Hi, Charles.  Thanks for adding those monitors and tools (good stuff), but I don't think you sped up the system at all which makes me wonder whether the bots are actually a/the problem.  My test for the speed of the chipguide lies in running the trademaker feature.  I have 65 chips in my want list and trademaker looks to see if anyone else has any of my 65 chips in their trade list.  It has, and still does, take well over 30 seconds to run.

You and I have already discussed this, but I'm throwing this out to the board in case other techie/nerdy people like myself (and you, if you don't mind the compliment) can offer some solutions.

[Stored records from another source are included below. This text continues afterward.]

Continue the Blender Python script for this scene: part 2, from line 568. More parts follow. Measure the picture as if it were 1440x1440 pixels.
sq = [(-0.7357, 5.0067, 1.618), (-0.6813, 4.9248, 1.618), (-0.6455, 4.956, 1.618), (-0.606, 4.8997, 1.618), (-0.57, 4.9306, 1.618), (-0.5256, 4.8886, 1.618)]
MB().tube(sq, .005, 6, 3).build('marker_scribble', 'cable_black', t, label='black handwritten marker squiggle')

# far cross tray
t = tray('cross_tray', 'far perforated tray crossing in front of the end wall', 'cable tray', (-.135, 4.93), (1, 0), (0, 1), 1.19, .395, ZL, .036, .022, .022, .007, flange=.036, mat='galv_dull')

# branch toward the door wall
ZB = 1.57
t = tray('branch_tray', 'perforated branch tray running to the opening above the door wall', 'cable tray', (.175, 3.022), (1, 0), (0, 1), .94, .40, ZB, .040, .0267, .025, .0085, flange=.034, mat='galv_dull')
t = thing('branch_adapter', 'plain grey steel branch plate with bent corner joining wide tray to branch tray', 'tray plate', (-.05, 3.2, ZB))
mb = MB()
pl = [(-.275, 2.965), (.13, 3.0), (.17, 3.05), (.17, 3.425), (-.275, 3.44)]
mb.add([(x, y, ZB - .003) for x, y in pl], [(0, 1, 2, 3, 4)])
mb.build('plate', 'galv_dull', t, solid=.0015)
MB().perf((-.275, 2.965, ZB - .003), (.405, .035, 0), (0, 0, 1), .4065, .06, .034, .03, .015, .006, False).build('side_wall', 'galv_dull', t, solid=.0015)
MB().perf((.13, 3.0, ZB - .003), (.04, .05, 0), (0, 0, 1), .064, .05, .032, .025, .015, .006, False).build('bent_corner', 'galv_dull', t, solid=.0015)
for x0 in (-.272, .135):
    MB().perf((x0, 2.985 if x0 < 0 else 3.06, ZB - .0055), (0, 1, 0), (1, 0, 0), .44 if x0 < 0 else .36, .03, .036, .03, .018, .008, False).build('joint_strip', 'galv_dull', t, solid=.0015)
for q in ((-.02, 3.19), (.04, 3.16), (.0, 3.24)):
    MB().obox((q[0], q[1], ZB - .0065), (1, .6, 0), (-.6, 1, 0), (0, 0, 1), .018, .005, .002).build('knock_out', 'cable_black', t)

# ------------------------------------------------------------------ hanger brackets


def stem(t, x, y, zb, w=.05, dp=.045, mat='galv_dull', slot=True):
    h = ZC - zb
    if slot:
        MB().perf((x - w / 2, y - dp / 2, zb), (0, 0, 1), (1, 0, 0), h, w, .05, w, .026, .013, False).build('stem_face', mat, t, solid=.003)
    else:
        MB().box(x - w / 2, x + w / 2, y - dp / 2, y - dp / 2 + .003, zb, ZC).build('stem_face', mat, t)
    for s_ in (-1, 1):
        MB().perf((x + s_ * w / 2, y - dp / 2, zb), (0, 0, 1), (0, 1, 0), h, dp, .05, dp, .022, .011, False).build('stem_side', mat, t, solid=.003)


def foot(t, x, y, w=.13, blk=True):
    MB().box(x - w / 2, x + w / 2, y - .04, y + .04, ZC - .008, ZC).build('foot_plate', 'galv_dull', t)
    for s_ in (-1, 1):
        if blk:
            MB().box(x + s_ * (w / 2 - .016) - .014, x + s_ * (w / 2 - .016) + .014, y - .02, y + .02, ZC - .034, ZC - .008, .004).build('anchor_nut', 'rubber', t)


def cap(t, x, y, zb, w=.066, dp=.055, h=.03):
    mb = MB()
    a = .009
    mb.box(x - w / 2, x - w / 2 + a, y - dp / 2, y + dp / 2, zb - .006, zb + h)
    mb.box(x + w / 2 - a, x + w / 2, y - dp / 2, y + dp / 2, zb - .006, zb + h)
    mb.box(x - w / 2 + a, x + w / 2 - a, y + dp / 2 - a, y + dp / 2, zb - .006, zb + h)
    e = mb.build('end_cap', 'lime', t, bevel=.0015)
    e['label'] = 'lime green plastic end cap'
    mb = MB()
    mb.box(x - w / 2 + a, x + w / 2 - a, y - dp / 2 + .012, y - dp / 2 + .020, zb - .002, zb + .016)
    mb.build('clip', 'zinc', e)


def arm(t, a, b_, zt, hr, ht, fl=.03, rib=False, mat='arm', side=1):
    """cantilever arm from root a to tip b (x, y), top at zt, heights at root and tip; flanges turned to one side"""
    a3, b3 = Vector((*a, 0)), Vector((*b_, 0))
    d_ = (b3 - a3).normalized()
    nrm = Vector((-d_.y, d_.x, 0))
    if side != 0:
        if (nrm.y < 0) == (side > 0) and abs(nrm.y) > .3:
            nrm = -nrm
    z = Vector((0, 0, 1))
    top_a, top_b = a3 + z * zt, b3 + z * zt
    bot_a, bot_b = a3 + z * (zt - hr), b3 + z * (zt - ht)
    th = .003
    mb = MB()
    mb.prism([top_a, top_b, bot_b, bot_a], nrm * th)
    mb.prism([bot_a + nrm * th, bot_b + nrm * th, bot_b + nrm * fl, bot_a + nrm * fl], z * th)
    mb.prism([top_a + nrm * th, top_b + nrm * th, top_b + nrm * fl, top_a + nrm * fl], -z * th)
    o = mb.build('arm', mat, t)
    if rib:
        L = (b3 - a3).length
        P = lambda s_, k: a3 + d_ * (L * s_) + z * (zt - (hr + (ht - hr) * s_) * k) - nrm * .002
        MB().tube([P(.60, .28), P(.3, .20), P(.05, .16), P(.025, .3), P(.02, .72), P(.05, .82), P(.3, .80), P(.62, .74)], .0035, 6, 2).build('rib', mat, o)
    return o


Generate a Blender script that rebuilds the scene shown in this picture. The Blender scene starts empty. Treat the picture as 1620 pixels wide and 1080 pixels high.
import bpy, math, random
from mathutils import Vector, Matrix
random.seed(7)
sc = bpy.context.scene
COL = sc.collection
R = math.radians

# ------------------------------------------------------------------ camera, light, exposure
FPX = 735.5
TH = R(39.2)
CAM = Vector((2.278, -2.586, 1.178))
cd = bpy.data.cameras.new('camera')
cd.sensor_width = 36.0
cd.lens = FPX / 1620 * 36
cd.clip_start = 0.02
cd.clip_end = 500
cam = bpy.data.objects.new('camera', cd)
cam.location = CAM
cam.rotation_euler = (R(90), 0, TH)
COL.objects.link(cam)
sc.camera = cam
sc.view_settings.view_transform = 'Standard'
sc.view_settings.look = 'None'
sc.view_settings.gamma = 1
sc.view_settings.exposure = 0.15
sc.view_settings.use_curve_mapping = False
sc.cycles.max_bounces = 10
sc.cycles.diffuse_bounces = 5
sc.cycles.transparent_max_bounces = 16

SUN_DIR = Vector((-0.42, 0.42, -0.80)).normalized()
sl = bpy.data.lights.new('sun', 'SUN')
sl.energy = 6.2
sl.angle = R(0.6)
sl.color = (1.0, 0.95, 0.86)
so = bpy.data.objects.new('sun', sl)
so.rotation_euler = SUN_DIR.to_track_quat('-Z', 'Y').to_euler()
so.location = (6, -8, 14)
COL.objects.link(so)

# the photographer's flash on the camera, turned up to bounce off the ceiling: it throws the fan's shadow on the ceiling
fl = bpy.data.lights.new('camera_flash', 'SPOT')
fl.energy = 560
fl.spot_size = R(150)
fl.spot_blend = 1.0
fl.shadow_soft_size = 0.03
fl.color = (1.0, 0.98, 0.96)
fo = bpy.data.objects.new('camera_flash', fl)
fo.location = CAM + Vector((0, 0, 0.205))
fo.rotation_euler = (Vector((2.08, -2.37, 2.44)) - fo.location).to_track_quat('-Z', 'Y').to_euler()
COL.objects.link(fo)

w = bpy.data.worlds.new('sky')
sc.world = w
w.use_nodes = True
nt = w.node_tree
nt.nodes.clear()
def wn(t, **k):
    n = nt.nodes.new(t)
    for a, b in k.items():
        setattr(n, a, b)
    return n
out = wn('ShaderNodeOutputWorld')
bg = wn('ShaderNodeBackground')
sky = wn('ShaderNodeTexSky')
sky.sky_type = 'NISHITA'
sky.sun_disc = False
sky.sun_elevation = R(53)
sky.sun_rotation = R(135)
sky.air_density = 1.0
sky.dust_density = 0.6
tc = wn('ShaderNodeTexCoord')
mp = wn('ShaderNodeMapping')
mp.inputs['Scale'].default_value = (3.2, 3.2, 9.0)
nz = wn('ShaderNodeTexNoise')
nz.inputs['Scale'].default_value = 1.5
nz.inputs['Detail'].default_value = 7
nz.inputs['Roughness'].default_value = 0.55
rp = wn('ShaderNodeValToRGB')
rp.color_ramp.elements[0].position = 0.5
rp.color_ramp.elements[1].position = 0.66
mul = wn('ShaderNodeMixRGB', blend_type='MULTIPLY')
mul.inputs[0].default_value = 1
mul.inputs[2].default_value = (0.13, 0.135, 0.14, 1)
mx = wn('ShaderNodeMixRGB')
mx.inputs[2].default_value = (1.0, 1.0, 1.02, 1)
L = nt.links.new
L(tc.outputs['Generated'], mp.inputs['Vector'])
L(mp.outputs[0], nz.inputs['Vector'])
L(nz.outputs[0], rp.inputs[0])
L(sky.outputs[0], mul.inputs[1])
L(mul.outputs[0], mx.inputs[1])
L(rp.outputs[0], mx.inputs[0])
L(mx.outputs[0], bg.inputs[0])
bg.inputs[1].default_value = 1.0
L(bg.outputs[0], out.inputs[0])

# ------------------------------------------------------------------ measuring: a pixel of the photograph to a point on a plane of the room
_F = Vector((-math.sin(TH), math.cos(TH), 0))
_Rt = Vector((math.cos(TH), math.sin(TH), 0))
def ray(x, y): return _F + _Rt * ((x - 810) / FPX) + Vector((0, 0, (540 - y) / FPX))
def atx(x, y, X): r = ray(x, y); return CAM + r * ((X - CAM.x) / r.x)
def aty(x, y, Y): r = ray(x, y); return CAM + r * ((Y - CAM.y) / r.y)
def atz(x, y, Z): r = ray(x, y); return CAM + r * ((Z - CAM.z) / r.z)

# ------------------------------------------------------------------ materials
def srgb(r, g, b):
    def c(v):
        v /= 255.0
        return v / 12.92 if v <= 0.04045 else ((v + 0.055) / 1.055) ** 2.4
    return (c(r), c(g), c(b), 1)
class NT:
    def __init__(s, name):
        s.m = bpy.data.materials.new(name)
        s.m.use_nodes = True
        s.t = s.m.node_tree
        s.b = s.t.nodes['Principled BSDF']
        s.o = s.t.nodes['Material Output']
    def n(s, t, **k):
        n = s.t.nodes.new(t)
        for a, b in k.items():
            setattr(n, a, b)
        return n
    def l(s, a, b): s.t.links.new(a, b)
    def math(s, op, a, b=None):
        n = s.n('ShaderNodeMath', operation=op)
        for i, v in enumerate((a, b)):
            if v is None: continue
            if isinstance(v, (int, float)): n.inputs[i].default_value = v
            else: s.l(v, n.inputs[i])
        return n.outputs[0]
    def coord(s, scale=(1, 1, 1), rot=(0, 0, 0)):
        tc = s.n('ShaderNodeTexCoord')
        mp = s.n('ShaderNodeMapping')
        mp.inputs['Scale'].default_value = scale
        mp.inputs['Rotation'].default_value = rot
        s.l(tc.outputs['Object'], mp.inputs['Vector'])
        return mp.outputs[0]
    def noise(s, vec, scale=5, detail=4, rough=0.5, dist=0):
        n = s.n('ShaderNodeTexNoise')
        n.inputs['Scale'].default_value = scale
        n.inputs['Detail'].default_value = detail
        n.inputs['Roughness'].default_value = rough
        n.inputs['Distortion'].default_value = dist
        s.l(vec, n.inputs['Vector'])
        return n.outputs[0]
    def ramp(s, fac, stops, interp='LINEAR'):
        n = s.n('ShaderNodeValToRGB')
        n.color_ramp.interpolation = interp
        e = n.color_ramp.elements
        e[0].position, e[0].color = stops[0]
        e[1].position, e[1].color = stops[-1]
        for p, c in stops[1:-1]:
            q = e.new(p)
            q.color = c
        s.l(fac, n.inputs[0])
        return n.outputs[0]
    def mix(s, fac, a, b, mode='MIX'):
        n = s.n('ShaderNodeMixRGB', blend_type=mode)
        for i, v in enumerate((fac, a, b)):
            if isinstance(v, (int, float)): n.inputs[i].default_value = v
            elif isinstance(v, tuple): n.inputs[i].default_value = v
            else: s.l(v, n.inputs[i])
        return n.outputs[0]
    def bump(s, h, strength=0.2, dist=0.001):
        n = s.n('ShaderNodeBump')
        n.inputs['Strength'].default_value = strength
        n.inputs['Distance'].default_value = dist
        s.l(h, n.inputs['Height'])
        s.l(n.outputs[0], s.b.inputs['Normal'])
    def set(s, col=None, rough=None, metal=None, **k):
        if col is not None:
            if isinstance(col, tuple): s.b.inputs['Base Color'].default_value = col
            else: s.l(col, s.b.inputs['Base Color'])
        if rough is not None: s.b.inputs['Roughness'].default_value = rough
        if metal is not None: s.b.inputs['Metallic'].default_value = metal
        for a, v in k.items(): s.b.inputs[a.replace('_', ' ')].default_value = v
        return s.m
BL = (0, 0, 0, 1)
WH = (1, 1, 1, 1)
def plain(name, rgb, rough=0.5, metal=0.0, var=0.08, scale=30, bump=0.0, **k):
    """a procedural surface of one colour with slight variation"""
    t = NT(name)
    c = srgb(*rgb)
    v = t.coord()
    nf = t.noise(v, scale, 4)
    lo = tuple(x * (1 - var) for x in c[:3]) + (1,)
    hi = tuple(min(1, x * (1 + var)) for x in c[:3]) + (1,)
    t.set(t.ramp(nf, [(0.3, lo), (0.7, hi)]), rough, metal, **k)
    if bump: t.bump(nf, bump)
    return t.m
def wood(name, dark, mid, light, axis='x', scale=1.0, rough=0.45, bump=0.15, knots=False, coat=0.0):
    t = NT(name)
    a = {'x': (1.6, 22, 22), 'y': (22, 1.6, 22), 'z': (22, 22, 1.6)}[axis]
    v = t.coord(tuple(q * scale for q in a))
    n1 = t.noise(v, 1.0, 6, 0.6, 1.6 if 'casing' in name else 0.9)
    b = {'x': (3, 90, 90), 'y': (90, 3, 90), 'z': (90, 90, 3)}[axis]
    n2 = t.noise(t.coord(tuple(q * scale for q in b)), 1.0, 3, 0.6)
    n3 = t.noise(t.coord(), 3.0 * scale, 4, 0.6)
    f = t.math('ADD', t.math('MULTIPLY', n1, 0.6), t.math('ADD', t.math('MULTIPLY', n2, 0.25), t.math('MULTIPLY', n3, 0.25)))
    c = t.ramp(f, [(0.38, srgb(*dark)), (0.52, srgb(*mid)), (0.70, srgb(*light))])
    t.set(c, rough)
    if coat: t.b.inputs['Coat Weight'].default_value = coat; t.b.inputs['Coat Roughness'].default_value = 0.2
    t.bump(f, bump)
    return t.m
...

Server response is primarily based on a) CPU speed, b) available memory, c) fetch time (disk speed, latency, RPMs if traditional HD), and d) programming efficiency.

You mentioned that your current hosting provider offered to upgrade you to a faster, newer platform for the same (or reduced?) monthly cost.  I believe you said they'd handle the migration so you wouldn't have to do anything (except backup the current site, just in case).  What's the progress on that?  My last email to you on the subject was 9/28 in case you need to look for it.

I offered to make a copy of the site to my server, which I wouldn't suggest is the absolute best, fastest on the planet, but it's darn good, response time is phenomenal and there are thousands of websites hosted on it.  If the chipguide performs similarly on my system, then the problem is likely not in the server specs and we should look more closely at the programming and database implementation (see next paragraph).  All I need to help facilitate this is root access.  I will not do anything on your server to cause problems.  I'm a seasoned linux system administrator and know my way around quite well.

If/when we start looking at programming performance, this is where Ross Poppel (and others?) could have a huge positive impact as databases are his jam.  It could be a simple indexing issue.  Or some code that loops unnecessarily.  Or makes calls to routines where the result doesn't get used.  I've got a programming background, and I'll help where I can, but I would certainly defer to Ross' more recent and relevant skills.

I believe that some combination of the above can take the 30-40 second trademaker benchmark and get it down to under 2 seconds.  Let's make it happen.  I'm ready.